▸ Your instructions:
Quote every line below exactly as it reads.

▸ Data to use:
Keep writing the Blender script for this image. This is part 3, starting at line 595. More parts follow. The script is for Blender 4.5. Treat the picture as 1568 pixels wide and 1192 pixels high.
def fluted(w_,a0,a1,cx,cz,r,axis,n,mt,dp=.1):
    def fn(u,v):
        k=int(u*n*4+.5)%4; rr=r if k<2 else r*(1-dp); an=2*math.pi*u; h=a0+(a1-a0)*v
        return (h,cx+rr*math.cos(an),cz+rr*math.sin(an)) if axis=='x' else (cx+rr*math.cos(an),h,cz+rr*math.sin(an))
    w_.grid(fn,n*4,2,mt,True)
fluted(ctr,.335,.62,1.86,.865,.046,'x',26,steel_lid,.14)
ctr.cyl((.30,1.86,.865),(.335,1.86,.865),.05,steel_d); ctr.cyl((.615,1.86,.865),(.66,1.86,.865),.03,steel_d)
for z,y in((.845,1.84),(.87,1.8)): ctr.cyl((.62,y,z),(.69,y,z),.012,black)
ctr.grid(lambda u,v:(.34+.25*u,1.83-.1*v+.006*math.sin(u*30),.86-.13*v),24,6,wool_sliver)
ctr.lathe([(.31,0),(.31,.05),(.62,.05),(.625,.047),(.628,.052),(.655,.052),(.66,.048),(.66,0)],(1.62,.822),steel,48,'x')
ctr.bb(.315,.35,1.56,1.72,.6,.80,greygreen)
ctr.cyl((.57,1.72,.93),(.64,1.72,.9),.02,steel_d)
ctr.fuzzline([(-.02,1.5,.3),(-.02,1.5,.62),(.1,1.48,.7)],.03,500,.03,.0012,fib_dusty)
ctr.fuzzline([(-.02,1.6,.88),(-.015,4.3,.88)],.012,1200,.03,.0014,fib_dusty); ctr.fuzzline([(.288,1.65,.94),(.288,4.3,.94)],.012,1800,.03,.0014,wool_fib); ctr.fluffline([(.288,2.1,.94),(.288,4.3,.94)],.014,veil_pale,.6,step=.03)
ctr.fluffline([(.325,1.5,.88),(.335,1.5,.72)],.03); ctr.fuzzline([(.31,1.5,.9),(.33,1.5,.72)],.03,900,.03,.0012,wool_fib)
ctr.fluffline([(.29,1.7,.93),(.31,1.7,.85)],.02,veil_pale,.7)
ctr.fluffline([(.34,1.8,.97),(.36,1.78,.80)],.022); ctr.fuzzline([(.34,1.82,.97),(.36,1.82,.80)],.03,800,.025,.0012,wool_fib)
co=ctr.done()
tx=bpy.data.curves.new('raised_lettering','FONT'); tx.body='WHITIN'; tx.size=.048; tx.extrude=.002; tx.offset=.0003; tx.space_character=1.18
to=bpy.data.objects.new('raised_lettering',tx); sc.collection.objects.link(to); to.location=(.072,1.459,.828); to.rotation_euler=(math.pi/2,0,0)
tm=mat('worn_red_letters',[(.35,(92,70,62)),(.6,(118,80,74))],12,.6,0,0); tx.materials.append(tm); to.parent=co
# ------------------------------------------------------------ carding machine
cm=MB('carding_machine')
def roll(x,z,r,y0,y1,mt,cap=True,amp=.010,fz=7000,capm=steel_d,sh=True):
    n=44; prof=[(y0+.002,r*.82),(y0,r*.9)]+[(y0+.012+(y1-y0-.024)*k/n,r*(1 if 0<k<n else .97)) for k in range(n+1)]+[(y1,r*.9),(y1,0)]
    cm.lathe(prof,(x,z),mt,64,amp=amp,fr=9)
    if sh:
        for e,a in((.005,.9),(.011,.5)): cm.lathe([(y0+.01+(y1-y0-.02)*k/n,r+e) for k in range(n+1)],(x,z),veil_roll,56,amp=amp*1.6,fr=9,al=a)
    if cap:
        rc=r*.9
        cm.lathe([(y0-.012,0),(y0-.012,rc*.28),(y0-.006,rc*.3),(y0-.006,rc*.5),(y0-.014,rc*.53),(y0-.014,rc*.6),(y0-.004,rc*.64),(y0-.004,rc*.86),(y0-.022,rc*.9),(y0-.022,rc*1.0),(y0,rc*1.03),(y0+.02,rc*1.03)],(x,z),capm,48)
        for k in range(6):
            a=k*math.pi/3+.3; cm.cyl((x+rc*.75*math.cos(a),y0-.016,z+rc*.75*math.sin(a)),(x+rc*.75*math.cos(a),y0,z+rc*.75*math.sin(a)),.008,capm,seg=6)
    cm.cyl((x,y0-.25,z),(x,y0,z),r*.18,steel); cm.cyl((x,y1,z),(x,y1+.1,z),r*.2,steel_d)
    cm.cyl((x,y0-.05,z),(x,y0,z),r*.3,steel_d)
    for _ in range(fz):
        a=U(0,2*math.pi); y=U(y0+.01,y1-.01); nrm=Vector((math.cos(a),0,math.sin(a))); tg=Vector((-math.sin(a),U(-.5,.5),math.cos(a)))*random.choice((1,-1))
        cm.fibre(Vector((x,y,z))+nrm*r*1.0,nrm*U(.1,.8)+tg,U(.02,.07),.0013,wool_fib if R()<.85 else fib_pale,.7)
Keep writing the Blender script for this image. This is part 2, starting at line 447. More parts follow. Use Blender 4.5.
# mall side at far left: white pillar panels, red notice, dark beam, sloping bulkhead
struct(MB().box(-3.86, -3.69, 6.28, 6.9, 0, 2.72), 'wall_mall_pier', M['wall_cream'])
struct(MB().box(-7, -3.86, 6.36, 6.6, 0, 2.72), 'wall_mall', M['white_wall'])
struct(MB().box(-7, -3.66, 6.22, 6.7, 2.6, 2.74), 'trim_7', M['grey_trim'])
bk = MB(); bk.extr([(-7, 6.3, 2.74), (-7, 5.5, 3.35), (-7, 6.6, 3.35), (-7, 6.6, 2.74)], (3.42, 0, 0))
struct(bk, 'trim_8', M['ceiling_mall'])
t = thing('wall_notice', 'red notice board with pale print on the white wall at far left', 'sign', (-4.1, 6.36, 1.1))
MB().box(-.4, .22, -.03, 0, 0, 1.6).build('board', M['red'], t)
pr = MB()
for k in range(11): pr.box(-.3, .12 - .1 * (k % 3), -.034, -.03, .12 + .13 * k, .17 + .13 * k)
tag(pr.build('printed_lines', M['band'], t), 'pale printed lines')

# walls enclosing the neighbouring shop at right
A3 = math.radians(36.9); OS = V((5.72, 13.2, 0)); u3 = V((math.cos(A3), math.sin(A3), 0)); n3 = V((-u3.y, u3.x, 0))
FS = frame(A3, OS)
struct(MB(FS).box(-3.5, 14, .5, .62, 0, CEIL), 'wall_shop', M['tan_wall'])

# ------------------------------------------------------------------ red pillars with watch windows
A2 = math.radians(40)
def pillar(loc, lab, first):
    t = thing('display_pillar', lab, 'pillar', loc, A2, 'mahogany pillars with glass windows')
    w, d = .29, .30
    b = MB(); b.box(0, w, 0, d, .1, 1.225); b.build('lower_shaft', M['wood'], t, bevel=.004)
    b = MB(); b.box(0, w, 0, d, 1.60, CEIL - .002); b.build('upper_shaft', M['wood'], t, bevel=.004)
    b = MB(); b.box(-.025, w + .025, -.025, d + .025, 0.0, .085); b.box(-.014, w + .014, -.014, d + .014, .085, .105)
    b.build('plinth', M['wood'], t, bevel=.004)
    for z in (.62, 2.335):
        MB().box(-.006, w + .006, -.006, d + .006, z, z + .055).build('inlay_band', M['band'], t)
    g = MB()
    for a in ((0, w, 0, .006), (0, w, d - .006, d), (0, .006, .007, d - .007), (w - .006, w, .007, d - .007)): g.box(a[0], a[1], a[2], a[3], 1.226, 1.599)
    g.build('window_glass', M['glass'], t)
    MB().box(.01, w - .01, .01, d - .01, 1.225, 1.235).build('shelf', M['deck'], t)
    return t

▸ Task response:
Keep writing the Blender script for this image. This is part 3, starting at line 595. More parts follow. The script is for Blender 4.5. Treat the picture as 1568 pixels wide and 1192 pixels high.
def fluted(w_,a0,a1,cx,cz,r,axis,n,mt,dp=.1):
    def fn(u,v):
        k=int(u*n*4+.5)%4; rr=r if k<2 else r*(1-dp); an=2*math.pi*u; h=a0+(a1-a0)*v
        return (h,cx+rr*math.cos(an),cz+rr*math.sin(an)) if axis=='x' else (cx+rr*math.cos(an),h,cz+rr*math.sin(an))
    w_.grid(fn,n*4,2,mt,True)
fluted(ctr,.335,.62,1.86,.865,.046,'x',26,steel_lid,.14)
ctr.cyl((.30,1.86,.865),(.335,1.86,.865),.05,steel_d); ctr.cyl((.615,1.86,.865),(.66,1.86,.865),.03,steel_d)
for z,y in((.845,1.84),(.87,1.8)): ctr.cyl((.62,y,z),(.69,y,z),.012,black)
ctr.grid(lambda u,v:(.34+.25*u,1.83-.1*v+.006*math.sin(u*30),.86-.13*v),24,6,wool_sliver)
ctr.lathe([(.31,0),(.31,.05),(.62,.05),(.625,.047),(.628,.052),(.655,.052),(.66,.048),(.66,0)],(1.62,.822),steel,48,'x')
ctr.bb(.315,.35,1.56,1.72,.6,.80,greygreen)
ctr.cyl((.57,1.72,.93),(.64,1.72,.9),.02,steel_d)
ctr.fuzzline([(-.02,1.5,.3),(-.02,1.5,.62),(.1,1.48,.7)],.03,500,.03,.0012,fib_dusty)
ctr.fuzzline([(-.02,1.6,.88),(-.015,4.3,.88)],.012,1200,.03,.0014,fib_dusty); ctr.fuzzline([(.288,1.65,.94),(.288,4.3,.94)],.012,1800,.03,.0014,wool_fib); ctr.fluffline([(.288,2.1,.94),(.288,4.3,.94)],.014,veil_pale,.6,step=.03)
ctr.fluffline([(.325,1.5,.88),(.335,1.5,.72)],.03); ctr.fuzzline([(.31,1.5,.9),(.33,1.5,.72)],.03,900,.03,.0012,wool_fib)
ctr.fluffline([(.29,1.7,.93),(.31,1.7,.85)],.02,veil_pale,.7)
ctr.fluffline([(.34,1.8,.97),(.36,1.78,.80)],.022); ctr.fuzzline([(.34,1.82,.97),(.36,1.82,.80)],.03,800,.025,.0012,wool_fib)
co=ctr.done()
tx=bpy.data.curves.new('raised_lettering','FONT'); tx.body='WHITIN'; tx.size=.048; tx.extrude=.002; tx.offset=.0003; tx.space_character=1.18
to=bpy.data.objects.new('raised_lettering',tx); sc.collection.objects.link(to); to.location=(.072,1.459,.828); to.rotation_euler=(math.pi/2,0,0)
tm=mat('worn_red_letters',[(.35,(92,70,62)),(.6,(118,80,74))],12,.6,0,0); tx.materials.append(tm); to.parent=co
# ------------------------------------------------------------ carding machine
cm=MB('carding_machine')
def roll(x,z,r,y0,y1,mt,cap=True,amp=.010,fz=7000,capm=steel_d,sh=True):
    n=44; prof=[(y0+.002,r*.82),(y0,r*.9)]+[(y0+.012+(y1-y0-.024)*k/n,r*(1 if 0<k<n else .97)) for k in range(n+1)]+[(y1,r*.9),(y1,0)]
    cm.lathe(prof,(x,z),mt,64,amp=amp,fr=9)
    if sh:
        for e,a in((.005,.9),(.011,.5)): cm.lathe([(y0+.01+(y1-y0-.02)*k/n,r+e) for k in range(n+1)],(x,z),veil_roll,56,amp=amp*1.6,fr=9,al=a)
    if cap:
        rc=r*.9
        cm.lathe([(y0-.012,0),(y0-.012,rc*.28),(y0-.006,rc*.3),(y0-.006,rc*.5),(y0-.014,rc*.53),(y0-.014,rc*.6),(y0-.004,rc*.64),(y0-.004,rc*.86),(y0-.022,rc*.9),(y0-.022,rc*1.0),(y0,rc*1.03),(y0+.02,rc*1.03)],(x,z),capm,48)
        for k in range(6):
            a=k*math.pi/3+.3; cm.cyl((x+rc*.75*math.cos(a),y0-.016,z+rc*.75*math.sin(a)),(x+rc*.75*math.cos(a),y0,z+rc*.75*math.sin(a)),.008,capm,seg=6)
    cm.cyl((x,y0-.25,z),(x,y0,z),r*.18,steel); cm.cyl((x,y1,z),(x,y1+.1,z),r*.2,steel_d)
    cm.cyl((x,y0-.05,z),(x,y0,z),r*.3,steel_d)
    for _ in range(fz):
        a=U(0,2*math.pi); y=U(y0+.01,y1-.01); nrm=Vector((math.cos(a),0,math.sin(a))); tg=Vector((-math.sin(a),U(-.5,.5),math.cos(a)))*random.choice((1,-1))
        cm.fibre(Vector((x,y,z))+nrm*r*1.0,nrm*U(.1,.8)+tg,U(.02,.07),.0013,wool_fib if R()<.85 else fib_pale,.7)
Keep writing the Blender script for this image. This is part 2, starting at line 447. More parts follow. Use Blender 4.5.
# mall side at far left: white pillar panels, red notice, dark beam, sloping bulkhead
struct(MB().box(-3.86, -3.69, 6.28, 6.9, 0, 2.72), 'wall_mall_pier', M['wall_cream'])
struct(MB().box(-7, -3.86, 6.36, 6.6, 0, 2.72), 'wall_mall', M['white_wall'])
struct(MB().box(-7, -3.66, 6.22, 6.7, 2.6, 2.74), 'trim_7', M['grey_trim'])
bk = MB(); bk.extr([(-7, 6.3, 2.74), (-7, 5.5, 3.35), (-7, 6.6, 3.35), (-7, 6.6, 2.74)], (3.42, 0, 0))
struct(bk, 'trim_8', M['ceiling_mall'])
t = thing('wall_notice', 'red notice board with pale print on the white wall at far left', 'sign', (-4.1, 6.36, 1.1))
MB().box(-.4, .22, -.03, 0, 0, 1.6).build('board', M['red'], t)
pr = MB()
for k in range(11): pr.box(-.3, .12 - .1 * (k % 3), -.034, -.03, .12 + .13 * k, .17 + .13 * k)
tag(pr.build('printed_lines', M['band'], t), 'pale printed lines')

# walls enclosing the neighbouring shop at right
A3 = math.radians(36.9); OS = V((5.72, 13.2, 0)); u3 = V((math.cos(A3), math.sin(A3), 0)); n3 = V((-u3.y, u3.x, 0))
FS = frame(A3, OS)
struct(MB(FS).box(-3.5, 14, .5, .62, 0, CEIL), 'wall_shop', M['tan_wall'])

# ------------------------------------------------------------------ red pillars with watch windows
A2 = math.radians(40)
def pillar(loc, lab, first):
    t = thing('display_pillar', lab, 'pillar', loc, A2, 'mahogany pillars with glass windows')
    w, d = .29, .30
    b = MB(); b.box(0, w, 0, d, .1, 1.225); b.build('lower_shaft', M['wood'], t, bevel=.004)
    b = MB(); b.box(0, w, 0, d, 1.60, CEIL - .002); b.build('upper_shaft', M['wood'], t, bevel=.004)
    b = MB(); b.box(-.025, w + .025, -.025, d + .025, 0.0, .085); b.box(-.014, w + .014, -.014, d + .014, .085, .105)
    b.build('plinth', M['wood'], t, bevel=.004)
    for z in (.62, 2.335):
        MB().box(-.006, w + .006, -.006, d + .006, z, z + .055).build('inlay_band', M['band'], t)
    g = MB()
    for a in ((0, w, 0, .006), (0, w, d - .006, d), (0, .006, .007, d - .007), (w - .006, w, .007, d - .007)): g.box(a[0], a[1], a[2], a[3], 1.226, 1.599)
    g.build('window_glass', M['glass'], t)
    MB().box(.01, w - .01, .01, d - .01, 1.225, 1.235).build('shelf', M['deck'], t)
    return t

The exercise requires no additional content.